• [Work to be completed]
Pull each line holding the word "picture" from the data.

• [Data provided]
◇ ◇ ◇ ◇
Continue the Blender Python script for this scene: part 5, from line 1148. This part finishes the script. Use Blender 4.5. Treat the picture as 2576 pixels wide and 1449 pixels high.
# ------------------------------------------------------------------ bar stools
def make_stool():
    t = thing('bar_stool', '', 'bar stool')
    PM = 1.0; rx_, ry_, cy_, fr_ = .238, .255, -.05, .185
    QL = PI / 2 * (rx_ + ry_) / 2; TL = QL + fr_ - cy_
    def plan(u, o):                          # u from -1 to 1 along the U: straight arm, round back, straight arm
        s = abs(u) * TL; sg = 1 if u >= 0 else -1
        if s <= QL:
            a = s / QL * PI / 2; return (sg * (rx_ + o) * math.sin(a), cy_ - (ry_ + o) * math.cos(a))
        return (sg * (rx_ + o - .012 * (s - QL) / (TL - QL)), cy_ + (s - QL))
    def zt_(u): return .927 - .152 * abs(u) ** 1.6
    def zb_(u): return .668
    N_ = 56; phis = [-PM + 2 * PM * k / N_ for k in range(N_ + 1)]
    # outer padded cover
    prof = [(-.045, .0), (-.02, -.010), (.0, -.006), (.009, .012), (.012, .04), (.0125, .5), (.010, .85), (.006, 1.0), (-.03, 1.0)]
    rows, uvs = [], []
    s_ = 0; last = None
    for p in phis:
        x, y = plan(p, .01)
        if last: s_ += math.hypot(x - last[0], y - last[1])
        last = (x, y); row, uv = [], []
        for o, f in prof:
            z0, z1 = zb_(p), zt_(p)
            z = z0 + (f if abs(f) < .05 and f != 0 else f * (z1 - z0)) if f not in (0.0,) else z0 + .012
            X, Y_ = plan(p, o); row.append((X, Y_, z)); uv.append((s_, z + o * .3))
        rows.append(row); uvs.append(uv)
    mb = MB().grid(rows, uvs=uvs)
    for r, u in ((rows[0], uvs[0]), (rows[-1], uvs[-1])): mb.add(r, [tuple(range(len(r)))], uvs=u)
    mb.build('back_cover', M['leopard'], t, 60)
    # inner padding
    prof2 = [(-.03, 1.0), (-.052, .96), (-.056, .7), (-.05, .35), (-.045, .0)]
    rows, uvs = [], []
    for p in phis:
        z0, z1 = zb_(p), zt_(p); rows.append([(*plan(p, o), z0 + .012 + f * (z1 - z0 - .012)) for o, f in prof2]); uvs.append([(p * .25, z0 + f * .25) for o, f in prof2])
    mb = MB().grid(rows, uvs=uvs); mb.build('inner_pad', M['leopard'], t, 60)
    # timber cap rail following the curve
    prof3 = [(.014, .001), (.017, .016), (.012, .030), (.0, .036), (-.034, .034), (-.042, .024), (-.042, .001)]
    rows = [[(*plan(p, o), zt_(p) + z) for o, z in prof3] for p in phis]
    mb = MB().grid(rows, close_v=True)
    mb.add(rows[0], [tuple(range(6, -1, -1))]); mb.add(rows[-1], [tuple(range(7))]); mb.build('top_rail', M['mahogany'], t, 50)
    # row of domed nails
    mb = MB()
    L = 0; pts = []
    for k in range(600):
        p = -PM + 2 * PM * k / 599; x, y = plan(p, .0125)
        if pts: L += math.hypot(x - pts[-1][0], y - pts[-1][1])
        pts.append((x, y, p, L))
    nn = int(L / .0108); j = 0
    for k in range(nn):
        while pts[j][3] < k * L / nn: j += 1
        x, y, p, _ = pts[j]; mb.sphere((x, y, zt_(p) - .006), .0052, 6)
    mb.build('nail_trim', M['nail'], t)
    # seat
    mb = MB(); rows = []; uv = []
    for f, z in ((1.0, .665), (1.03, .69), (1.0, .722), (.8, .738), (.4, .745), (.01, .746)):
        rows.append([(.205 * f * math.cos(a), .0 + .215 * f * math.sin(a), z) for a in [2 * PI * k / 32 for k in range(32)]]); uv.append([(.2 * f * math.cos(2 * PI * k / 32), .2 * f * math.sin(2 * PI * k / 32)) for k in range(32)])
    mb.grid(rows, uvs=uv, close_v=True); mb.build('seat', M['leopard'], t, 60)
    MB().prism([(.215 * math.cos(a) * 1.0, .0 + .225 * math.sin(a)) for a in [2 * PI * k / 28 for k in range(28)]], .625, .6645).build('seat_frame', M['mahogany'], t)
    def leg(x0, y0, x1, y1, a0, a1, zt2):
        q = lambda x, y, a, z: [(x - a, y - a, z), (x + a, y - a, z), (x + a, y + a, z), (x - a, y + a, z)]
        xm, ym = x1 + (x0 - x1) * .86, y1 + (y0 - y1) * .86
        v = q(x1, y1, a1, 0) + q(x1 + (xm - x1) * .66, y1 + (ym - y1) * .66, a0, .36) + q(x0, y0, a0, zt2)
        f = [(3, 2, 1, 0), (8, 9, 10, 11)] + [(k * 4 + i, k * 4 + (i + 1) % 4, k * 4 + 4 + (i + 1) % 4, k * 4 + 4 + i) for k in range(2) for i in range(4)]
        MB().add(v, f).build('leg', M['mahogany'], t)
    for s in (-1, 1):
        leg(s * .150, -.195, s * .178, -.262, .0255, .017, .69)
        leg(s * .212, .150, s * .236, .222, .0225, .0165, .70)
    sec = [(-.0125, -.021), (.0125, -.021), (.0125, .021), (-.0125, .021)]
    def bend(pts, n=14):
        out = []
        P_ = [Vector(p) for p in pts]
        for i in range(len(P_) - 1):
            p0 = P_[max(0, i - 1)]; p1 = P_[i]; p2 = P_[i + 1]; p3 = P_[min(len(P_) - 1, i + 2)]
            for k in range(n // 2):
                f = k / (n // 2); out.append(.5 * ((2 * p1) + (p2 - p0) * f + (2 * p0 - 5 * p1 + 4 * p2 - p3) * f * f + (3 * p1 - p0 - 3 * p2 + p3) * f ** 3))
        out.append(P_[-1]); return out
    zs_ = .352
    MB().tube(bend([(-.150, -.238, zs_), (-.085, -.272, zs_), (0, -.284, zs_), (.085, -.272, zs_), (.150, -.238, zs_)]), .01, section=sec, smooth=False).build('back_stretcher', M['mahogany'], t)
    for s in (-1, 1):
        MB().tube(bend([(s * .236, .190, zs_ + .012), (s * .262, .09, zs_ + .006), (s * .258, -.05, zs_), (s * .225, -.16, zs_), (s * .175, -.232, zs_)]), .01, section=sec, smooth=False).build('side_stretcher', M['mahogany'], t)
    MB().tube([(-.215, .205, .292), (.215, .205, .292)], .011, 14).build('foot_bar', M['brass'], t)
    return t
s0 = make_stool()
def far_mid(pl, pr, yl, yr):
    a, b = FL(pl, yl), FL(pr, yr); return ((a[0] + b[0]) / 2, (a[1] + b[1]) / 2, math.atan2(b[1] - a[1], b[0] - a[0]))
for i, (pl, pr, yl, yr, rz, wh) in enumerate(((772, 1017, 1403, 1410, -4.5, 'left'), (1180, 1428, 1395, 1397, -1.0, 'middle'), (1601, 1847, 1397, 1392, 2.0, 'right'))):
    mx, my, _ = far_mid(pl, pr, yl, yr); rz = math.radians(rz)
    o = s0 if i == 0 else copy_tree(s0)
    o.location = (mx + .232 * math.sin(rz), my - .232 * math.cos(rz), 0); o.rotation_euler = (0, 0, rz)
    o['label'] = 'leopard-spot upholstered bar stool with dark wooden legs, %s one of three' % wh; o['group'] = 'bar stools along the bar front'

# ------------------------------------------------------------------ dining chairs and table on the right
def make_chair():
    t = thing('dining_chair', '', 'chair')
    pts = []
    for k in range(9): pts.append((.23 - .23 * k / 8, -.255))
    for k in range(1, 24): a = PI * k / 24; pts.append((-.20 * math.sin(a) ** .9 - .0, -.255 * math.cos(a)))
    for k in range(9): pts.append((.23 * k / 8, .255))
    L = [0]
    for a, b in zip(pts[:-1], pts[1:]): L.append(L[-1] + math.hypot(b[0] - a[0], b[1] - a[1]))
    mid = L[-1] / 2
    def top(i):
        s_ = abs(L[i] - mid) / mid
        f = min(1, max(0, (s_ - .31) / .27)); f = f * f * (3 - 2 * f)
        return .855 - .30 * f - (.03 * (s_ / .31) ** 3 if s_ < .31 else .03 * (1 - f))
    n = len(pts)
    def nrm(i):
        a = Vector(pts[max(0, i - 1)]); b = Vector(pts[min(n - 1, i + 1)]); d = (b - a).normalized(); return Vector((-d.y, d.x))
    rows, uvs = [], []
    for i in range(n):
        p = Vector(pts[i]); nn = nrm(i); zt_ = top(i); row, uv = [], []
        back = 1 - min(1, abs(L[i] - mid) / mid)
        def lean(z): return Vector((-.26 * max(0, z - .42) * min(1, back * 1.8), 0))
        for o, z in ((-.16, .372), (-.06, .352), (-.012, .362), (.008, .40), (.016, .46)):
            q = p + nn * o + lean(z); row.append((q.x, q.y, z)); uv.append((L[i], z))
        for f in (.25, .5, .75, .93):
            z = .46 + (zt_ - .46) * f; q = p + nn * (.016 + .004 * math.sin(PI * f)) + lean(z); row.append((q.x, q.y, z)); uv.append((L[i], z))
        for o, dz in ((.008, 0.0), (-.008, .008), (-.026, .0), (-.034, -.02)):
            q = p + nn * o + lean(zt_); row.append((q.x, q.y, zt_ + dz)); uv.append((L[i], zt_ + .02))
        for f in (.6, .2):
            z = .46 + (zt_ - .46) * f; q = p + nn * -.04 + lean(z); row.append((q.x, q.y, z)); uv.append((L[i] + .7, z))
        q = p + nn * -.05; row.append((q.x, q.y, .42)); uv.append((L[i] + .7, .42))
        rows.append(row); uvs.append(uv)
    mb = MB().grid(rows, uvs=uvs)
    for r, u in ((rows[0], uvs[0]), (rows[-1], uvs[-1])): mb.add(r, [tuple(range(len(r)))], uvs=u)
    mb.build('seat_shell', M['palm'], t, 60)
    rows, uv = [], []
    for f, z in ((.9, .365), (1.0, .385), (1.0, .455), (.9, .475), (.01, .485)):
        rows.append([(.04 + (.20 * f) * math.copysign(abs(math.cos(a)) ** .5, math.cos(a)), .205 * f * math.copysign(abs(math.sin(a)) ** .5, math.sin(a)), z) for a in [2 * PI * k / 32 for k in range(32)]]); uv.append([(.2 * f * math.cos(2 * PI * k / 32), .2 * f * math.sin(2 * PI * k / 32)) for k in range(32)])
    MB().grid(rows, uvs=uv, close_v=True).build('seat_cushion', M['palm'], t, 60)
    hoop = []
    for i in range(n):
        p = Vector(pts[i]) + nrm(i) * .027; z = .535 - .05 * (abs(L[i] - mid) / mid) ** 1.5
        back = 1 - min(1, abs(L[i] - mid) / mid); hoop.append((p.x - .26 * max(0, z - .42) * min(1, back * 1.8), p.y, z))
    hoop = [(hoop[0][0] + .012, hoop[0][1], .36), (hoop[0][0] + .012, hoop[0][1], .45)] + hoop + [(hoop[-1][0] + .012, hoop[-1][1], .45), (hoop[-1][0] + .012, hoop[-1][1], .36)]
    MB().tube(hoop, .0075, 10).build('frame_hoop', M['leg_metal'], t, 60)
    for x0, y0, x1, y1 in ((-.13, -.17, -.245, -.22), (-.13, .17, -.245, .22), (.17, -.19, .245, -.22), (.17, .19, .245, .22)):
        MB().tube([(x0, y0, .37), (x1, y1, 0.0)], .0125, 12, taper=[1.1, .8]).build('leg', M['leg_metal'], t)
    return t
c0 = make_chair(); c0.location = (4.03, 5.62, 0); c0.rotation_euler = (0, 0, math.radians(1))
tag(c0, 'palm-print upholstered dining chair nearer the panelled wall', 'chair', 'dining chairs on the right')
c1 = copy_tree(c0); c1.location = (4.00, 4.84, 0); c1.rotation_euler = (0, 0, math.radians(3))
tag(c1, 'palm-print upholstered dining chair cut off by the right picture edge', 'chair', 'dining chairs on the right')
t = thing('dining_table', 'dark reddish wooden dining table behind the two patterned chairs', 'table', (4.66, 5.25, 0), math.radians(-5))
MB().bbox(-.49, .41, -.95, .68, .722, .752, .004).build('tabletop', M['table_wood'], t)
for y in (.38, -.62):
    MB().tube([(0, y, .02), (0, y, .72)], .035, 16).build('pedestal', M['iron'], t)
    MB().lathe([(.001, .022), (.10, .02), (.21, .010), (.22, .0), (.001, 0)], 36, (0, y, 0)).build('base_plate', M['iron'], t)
◇ ◇ ◇ ◇
• [Solution]
Continue the Blender Python script for this scene: part 5, from line 1148. This part finishes the script. Use Blender 4.5. Treat the picture as 2576 pixels wide and 1449 pixels high.
tag(c1, 'palm-print upholstered dining chair cut off by the right picture edge', 'chair', 'dining chairs on the right')